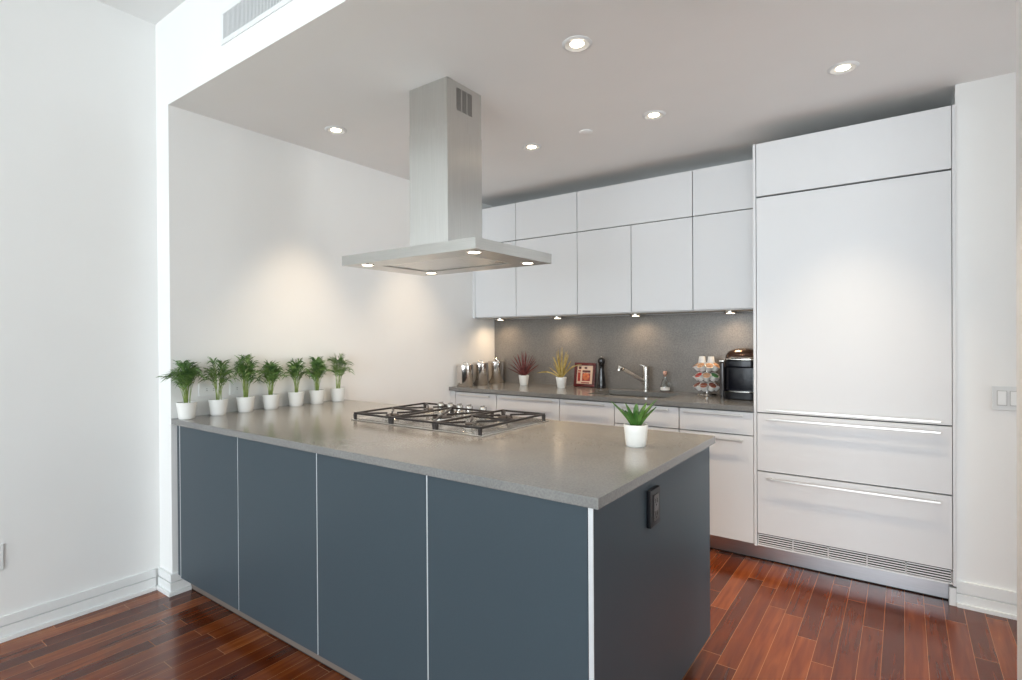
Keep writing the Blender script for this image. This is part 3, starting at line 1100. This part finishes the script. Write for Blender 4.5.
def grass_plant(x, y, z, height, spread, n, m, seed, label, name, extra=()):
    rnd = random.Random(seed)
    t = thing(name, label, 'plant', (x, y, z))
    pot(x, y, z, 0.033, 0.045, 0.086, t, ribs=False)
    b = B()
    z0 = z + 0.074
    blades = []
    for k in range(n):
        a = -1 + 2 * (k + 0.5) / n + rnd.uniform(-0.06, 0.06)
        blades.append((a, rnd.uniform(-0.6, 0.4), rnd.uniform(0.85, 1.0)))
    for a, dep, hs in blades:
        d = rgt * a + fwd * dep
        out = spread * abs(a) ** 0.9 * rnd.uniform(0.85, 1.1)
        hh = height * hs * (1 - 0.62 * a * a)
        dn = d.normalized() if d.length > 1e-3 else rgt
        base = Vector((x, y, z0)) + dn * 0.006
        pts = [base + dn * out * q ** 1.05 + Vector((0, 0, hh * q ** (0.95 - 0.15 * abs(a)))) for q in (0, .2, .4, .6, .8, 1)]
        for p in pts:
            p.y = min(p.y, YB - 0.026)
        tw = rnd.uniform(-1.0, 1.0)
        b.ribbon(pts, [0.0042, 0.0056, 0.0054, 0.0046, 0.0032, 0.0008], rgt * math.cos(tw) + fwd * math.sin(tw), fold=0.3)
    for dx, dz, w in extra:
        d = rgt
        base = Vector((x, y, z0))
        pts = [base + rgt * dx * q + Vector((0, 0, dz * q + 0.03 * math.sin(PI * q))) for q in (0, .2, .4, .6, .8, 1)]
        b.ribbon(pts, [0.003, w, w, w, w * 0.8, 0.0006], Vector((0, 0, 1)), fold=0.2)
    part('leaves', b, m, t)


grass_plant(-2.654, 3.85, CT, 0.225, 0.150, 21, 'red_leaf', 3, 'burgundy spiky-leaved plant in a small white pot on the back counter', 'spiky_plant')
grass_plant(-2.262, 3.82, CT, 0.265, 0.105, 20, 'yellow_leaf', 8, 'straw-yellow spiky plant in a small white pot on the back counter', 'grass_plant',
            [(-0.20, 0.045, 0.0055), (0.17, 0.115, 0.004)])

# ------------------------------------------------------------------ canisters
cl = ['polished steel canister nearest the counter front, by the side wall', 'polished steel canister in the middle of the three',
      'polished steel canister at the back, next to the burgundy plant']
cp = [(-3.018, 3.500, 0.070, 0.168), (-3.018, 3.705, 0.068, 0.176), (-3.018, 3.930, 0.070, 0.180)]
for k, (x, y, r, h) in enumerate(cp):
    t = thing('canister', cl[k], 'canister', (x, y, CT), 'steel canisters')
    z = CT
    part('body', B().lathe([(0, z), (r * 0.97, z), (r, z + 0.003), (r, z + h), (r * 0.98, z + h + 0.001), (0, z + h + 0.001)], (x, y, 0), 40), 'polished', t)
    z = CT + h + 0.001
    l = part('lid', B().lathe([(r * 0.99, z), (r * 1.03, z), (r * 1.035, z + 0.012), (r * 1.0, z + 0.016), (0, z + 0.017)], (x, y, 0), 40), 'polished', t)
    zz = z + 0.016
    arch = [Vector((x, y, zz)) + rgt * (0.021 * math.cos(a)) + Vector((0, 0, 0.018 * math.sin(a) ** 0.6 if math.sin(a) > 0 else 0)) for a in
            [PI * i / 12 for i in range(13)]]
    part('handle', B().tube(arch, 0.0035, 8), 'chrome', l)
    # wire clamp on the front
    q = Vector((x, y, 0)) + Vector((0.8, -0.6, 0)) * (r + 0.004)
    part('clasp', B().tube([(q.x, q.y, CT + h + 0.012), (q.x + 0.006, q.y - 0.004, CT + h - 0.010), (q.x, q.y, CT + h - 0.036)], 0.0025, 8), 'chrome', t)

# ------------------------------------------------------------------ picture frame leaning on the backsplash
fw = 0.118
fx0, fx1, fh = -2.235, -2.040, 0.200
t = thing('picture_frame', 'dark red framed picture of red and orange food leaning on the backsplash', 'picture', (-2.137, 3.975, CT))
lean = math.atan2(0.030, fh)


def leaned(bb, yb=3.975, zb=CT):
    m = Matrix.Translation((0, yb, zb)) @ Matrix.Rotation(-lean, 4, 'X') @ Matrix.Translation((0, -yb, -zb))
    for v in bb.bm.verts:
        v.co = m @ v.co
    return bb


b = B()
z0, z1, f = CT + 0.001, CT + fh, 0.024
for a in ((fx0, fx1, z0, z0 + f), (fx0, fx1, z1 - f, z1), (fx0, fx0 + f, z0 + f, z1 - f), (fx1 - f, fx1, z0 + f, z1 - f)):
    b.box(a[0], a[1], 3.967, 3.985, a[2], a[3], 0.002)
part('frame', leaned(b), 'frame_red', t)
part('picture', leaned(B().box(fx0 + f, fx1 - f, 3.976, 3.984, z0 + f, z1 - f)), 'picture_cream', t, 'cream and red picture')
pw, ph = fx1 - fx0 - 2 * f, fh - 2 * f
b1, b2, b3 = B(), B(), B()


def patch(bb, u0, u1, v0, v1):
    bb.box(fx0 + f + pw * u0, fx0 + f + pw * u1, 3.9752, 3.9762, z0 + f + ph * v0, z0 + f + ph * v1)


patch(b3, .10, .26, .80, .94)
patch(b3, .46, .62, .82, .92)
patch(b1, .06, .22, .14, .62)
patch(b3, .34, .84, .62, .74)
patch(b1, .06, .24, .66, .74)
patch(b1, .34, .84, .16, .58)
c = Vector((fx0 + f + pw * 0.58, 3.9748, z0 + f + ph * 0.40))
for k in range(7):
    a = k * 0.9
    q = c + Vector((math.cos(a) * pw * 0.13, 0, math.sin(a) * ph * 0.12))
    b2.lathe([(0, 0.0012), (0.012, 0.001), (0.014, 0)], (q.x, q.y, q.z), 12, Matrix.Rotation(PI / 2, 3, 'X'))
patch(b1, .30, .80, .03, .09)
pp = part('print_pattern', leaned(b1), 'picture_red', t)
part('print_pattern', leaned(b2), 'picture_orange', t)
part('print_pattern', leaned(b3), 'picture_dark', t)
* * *
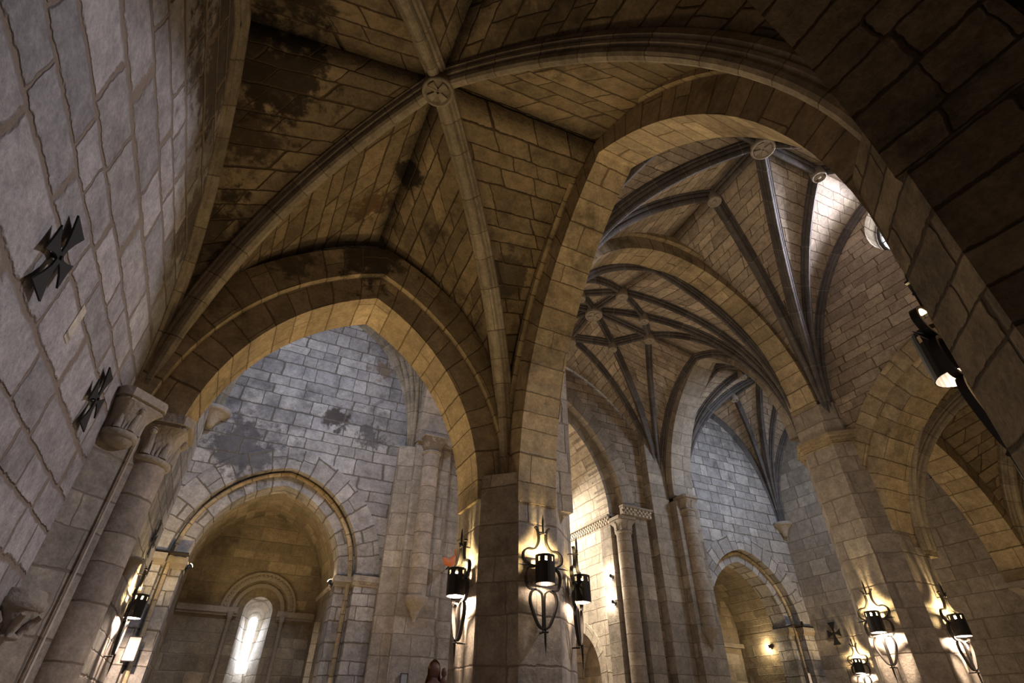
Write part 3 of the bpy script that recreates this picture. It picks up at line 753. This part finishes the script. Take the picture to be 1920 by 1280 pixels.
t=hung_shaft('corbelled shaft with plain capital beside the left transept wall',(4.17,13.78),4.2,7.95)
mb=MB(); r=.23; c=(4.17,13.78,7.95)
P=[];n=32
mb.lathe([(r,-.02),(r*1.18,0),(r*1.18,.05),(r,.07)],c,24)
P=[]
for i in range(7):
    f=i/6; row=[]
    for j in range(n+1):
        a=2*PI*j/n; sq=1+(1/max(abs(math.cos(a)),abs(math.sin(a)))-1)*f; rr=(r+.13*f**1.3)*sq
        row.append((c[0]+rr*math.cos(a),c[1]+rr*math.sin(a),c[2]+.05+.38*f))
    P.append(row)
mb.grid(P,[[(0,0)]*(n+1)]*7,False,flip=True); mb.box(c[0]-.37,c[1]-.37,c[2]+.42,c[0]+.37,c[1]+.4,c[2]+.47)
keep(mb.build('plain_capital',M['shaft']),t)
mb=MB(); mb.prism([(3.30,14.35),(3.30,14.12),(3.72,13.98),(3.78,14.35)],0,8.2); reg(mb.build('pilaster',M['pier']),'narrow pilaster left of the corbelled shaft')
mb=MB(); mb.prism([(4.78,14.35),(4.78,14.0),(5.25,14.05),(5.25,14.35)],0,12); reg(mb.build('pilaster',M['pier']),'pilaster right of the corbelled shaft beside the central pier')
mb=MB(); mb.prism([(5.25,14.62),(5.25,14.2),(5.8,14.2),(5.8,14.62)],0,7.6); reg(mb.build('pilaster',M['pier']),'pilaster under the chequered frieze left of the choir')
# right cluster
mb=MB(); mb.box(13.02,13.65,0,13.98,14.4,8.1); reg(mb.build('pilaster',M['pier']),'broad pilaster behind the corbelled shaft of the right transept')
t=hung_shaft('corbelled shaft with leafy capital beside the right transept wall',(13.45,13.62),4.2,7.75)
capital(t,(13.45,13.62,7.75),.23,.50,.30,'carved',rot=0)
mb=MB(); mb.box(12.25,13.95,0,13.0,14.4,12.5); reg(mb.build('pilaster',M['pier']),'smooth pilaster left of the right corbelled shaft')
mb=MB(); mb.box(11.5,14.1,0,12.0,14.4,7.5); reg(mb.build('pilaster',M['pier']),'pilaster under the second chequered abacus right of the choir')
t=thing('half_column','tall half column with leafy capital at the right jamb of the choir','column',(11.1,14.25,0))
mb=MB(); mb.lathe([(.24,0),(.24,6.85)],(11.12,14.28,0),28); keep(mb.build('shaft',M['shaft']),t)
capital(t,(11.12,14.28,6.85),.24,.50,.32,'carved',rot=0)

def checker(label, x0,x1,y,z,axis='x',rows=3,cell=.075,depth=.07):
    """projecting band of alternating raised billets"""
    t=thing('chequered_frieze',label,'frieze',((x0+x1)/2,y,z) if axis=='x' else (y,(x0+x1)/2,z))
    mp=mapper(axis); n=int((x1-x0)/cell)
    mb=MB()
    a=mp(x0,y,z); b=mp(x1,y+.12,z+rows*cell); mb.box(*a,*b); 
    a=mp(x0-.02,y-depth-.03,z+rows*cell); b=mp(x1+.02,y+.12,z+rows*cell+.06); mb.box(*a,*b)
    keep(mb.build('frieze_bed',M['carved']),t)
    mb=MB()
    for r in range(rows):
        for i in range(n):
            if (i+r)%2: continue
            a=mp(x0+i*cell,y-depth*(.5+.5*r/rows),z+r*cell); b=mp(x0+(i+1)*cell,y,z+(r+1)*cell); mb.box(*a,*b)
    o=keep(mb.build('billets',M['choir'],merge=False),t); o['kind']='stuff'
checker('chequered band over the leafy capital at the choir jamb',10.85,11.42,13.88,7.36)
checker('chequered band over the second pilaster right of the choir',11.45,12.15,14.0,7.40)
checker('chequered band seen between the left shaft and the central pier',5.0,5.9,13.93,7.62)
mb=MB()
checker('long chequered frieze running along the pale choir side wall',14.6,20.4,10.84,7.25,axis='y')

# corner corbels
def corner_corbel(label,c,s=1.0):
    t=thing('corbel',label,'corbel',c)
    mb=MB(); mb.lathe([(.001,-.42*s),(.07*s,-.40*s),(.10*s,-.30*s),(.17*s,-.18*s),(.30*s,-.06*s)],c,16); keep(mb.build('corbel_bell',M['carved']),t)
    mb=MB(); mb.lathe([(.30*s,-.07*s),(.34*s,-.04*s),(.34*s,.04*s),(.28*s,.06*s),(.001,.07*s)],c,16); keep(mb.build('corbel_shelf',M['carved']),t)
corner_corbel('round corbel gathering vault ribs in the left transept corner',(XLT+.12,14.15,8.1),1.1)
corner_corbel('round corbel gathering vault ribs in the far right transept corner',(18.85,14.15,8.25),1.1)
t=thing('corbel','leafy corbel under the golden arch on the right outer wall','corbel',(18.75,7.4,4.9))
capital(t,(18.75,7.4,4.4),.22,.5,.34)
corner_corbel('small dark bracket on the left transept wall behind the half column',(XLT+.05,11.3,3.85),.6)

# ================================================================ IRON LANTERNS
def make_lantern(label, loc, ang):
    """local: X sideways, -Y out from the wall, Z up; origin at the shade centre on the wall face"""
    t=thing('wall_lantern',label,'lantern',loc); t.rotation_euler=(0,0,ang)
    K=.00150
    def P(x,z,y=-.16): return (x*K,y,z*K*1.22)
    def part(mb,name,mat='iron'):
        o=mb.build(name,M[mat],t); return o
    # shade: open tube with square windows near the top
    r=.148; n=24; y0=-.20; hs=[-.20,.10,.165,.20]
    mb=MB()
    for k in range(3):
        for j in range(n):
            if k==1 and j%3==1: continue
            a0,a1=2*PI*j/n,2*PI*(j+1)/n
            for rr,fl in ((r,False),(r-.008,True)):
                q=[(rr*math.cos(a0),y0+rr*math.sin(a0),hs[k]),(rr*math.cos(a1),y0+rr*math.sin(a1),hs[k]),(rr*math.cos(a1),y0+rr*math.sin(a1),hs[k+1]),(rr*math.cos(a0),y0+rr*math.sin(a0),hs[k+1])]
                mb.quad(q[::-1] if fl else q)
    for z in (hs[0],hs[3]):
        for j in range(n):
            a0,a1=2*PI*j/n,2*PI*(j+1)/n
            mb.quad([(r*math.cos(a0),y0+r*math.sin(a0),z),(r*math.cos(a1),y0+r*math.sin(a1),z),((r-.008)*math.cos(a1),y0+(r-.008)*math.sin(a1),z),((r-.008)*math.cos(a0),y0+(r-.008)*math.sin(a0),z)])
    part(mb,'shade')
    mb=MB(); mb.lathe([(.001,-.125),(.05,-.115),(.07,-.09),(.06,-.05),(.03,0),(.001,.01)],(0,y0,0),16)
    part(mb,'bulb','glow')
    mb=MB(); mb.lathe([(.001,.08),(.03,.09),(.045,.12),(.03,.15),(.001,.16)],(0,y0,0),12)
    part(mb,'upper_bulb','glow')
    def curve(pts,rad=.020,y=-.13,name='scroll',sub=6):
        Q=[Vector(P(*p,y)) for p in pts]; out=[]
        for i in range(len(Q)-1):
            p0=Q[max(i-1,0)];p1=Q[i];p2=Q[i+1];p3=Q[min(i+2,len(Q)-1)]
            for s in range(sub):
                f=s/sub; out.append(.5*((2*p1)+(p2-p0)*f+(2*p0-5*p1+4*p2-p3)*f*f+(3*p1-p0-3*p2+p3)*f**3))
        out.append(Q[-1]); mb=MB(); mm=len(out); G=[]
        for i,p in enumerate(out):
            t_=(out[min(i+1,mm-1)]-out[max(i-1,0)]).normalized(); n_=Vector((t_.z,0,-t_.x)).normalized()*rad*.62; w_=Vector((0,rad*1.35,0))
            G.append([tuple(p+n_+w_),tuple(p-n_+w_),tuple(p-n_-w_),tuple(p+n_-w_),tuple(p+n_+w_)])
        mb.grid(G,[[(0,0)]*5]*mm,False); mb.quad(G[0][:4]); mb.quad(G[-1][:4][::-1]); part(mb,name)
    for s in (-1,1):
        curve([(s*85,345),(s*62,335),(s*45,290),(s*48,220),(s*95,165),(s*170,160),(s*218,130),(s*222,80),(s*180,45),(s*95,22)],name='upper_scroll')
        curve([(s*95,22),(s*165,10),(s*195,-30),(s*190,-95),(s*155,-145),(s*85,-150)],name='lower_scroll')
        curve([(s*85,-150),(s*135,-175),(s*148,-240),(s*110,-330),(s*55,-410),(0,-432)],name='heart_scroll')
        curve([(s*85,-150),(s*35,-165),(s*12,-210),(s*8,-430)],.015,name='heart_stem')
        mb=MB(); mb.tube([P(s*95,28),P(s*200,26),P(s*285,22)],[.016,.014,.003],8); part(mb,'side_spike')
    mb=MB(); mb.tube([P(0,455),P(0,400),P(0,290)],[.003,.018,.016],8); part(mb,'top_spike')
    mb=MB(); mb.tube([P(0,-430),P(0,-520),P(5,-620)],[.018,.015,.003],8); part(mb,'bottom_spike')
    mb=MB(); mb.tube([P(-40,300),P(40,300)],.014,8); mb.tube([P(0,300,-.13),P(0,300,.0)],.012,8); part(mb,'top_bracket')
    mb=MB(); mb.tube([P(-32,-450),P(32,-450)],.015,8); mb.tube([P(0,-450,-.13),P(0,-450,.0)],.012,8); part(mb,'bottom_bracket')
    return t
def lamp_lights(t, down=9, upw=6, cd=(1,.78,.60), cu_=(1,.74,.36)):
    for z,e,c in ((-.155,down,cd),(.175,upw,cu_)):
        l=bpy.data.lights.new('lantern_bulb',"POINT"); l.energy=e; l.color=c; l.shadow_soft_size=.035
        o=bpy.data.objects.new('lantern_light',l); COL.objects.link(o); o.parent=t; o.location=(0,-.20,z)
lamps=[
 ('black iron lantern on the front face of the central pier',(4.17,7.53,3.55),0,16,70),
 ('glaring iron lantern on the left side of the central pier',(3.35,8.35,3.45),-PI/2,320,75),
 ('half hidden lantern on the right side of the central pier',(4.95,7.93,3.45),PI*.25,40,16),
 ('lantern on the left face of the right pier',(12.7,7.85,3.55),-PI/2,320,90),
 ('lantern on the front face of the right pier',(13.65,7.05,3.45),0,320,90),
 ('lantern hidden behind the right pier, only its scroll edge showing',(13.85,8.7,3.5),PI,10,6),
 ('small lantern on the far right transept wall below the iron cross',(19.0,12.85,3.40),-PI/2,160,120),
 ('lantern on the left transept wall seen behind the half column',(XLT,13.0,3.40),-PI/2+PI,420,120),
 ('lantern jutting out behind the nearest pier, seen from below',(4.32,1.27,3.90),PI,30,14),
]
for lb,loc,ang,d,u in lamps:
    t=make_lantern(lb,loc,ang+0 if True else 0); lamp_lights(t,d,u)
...
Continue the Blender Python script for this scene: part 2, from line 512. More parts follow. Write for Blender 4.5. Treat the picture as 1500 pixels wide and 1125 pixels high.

TO BE DONE = Out of the data above, set down the lines from the one with "Keep writing the" to the one with "part('leaves', b, m, t)", both included, exactly as written and with no additions.

TASK OUTPUT =
Keep writing the Blender script for this image. This is part 3, starting at line 1100. This part finishes the script. Write for Blender 4.5.
def grass_plant(x, y, z, height, spread, n, m, seed, label, name, extra=()):
    rnd = random.Random(seed)
    t = thing(name, label, 'plant', (x, y, z))
    pot(x, y, z, 0.033, 0.045, 0.086, t, ribs=False)
    b = B()
    z0 = z + 0.074
    blades = []
    for k in range(n):
        a = -1 + 2 * (k + 0.5) / n + rnd.uniform(-0.06, 0.06)
        blades.append((a, rnd.uniform(-0.6, 0.4), rnd.uniform(0.85, 1.0)))
    for a, dep, hs in blades:
        d = rgt * a + fwd * dep
        out = spread * abs(a) ** 0.9 * rnd.uniform(0.85, 1.1)
        hh = height * hs * (1 - 0.62 * a * a)
        dn = d.normalized() if d.length > 1e-3 else rgt
        base = Vector((x, y, z0)) + dn * 0.006
        pts = [base + dn * out * q ** 1.05 + Vector((0, 0, hh * q ** (0.95 - 0.15 * abs(a)))) for q in (0, .2, .4, .6, .8, 1)]
        for p in pts:
            p.y = min(p.y, YB - 0.026)
        tw = rnd.uniform(-1.0, 1.0)
        b.ribbon(pts, [0.0042, 0.0056, 0.0054, 0.0046, 0.0032, 0.0008], rgt * math.cos(tw) + fwd * math.sin(tw), fold=0.3)
    for dx, dz, w in extra:
        d = rgt
        base = Vector((x, y, z0))
        pts = [base + rgt * dx * q + Vector((0, 0, dz * q + 0.03 * math.sin(PI * q))) for q in (0, .2, .4, .6, .8, 1)]
        b.ribbon(pts, [0.003, w, w, w, w * 0.8, 0.0006], Vector((0, 0, 1)), fold=0.2)
    part('leaves', b, m, t)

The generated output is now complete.